マスタービルダー(Master Builder / W.クラマー, H.ヴィット / ヴァレーゲームズ, 2008)

労働者を雇って街を作る建築ゲーム。昨年『コンテナ』で一躍有名になったカナダのヴァレーゲームズが、今年また有名デザイナーを起用してきた。もう1作の『自由都市』はエッセンに間に合わなかったが、クニツィアの作品である。
 はじめは雇用から。親方から下働きまで4種類の労働者を好きな組み合わせで雇える。作る建物によって、必要な労働者が少しずつ異なる。今作っている、あるいはこれから作ろうとしている建物に合わせて雇う。あまり雇いすぎると給料が払えなくなるかもしれないから計画的に。
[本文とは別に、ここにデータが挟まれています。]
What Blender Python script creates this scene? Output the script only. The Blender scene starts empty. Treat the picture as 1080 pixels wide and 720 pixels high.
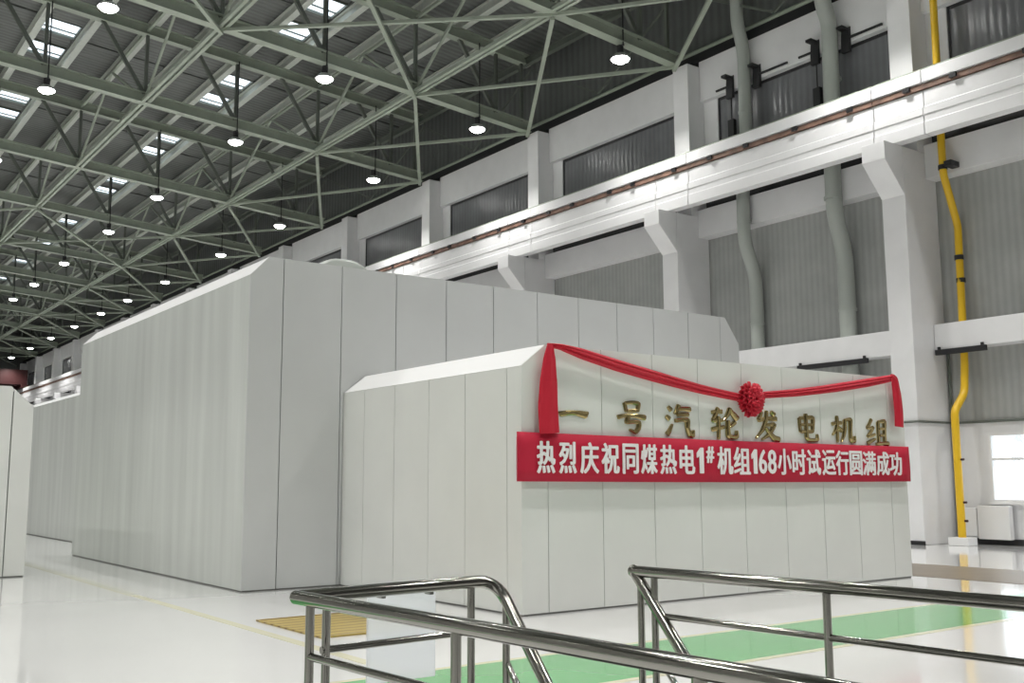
import bpy, math, random
from mathutils import Vector, Matrix
random.seed(7)
SC = bpy.context.scene
COL = SC.collection
PI = math.pi

# ------------------------------------------------------------------ camera, world, exposure
F, YAW, PIT, ROL = 1077.987, 0.6357098, 0.1362461, -0.0040512
CAM = Vector((0, 0, 1.6))
fwd = Vector((math.sin(YAW)*math.cos(PIT), math.cos(YAW)*math.cos(PIT), math.sin(PIT)))
rt0 = Vector((math.cos(YAW), -math.sin(YAW), 0)); up0 = rt0.cross(fwd)
rt = math.cos(ROL)*rt0 + math.sin(ROL)*up0
up = -math.sin(ROL)*rt0 + math.cos(ROL)*up0
cd = bpy.data.cameras.new('camera'); cam = bpy.data.objects.new('camera', cd); COL.objects.link(cam)
cd.sensor_width = 36; cd.lens = 36*F/1080; cd.clip_end = 600; cd.clip_start = 0.05
Rm = Matrix((rt, up, -fwd)).transposed().to_4x4(); Rm.translation = CAM
cam.matrix_world = Rm
SC.camera = cam

world = bpy.data.worlds.new('overcast_sky'); SC.world = world; world.use_nodes = True
bg = world.node_tree.nodes['Background']
bg.inputs[0].default_value = (0.92, 0.96, 1.0, 1); bg.inputs[1].default_value = 3.0

SC.view_settings.view_transform = 'Standard'; SC.view_settings.look = 'None'
SC.view_settings.exposure = 0.0; SC.view_settings.gamma = 1.0
SC.view_settings.use_curve_mapping = False
LAMP_POWER = 1750
SC.cycles.use_denoising = True
SC.cycles.max_bounces = 8; SC.cycles.diffuse_bounces = 4; SC.cycles.glossy_bounces = 4
SC.cycles.sample_clamp_indirect = 6


# ------------------------------------------------------------------ materials
def mat(name, col, rough=0.5, metal=0.0, noise=0.0, scale=6.0, emit=0.0, bump=0.0, bscale=30.0, coat=0.0, spec=0.5, stretch=None):
    m = bpy.data.materials.new(name); m.use_nodes = True
    nt = m.node_tree; b = nt.nodes['Principled BSDF']
    c = (*col, 1)
    b.inputs['Base Color'].default_value = c
    b.inputs['Roughness'].default_value = rough; b.inputs['Metallic'].default_value = metal
    b.inputs['Coat Weight'].default_value = coat; b.inputs['Coat Roughness'].default_value = 0.05
    b.inputs['Specular IOR Level'].default_value = spec
    if emit:
        b.inputs['Emission Color'].default_value = c; b.inputs['Emission Strength'].default_value = emit
    if noise or bump:
        tc = nt.nodes.new('ShaderNodeTexCoord'); mp = nt.nodes.new('ShaderNodeMapping')
        nt.links.new(tc.outputs['Object'], mp.inputs[0])
        if stretch: mp.inputs['Scale'].default_value = stretch
    if noise:
        n = nt.nodes.new('ShaderNodeTexNoise'); n.inputs['Scale'].default_value = scale; n.inputs['Detail'].default_value = 5
        nt.links.new(mp.outputs[0], n.inputs['Vector'])
        r = nt.nodes.new('ShaderNodeValToRGB')
        r.color_ramp.elements[0].color = (*[v*(1-noise) for v in col], 1); r.color_ramp.elements[0].position = .3
        r.color_ramp.elements[1].color = (*[min(1, v*(1+noise)) for v in col], 1); r.color_ramp.elements[1].position = .7
        nt.links.new(n.outputs[0], r.inputs[0]); nt.links.new(r.outputs[0], b.inputs['Base Color'])
    if bump:
        n2 = nt.nodes.new('ShaderNodeTexNoise'); n2.inputs['Scale'].default_value = bscale; n2.inputs['Detail'].default_value = 3
        nt.links.new(mp.outputs[0], n2.inputs['Vector'])
        bp = nt.nodes.new('ShaderNodeBump'); bp.inputs['Strength'].default_value = bump; bp.inputs['Distance'].default_value = .02
        nt.links.new(n2.outputs[0], bp.inputs['Height']); nt.links.new(bp.outputs[0], b.inputs['Normal'])
    return m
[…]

 次に建物のプロジェクトを競りで手に入れる。城壁や家などの簡単な建造物は最低価格が安いし、労働者も少なくて済むが、報酬も少ない。城門や議会などの大きい建物は、建つまでに時間がかかるため、給料がかさむ恐れがある。雇用状況を見極めつつ、適切なプロジェクトを落としたい。
 そして建設に取り掛かるわけだが、その前にイベントがある。労働者は人によって傷つきやすい、体力がない、怒りっぽいなどの性格があり、イベントによって特定の性格の労働者が働かなくなる。お金を払うことで働いてくれることもあるが、計画が台無しになる場合も。でも給料はしっかり払わないといけなくて、社長の悩みが味わえるというわけだ。
 建設では、労働者が働いた分だけ壁や屋根を組み立てて、完成したら中央にディスプレイするようになっている。達成感が味わえるひとときだ。完成しなければ次のラウンドに延期。報酬が入らないと給料の支払いが厳しい。
 私は最初から大きい建物を取って、労働者をどんどん雇う拡大路線だったが、早速給料が払えなくなり借金する破目に。この利子が後々まで響いて2位。1位は、労働者をリストラしながら安定した経営をしたヨシノさん。
 労働者の配分や建物の管理といった細かい作業が要求される一方で、イベントカードの効果は強烈。建設業界の現実って、こんなものなのかもしれない。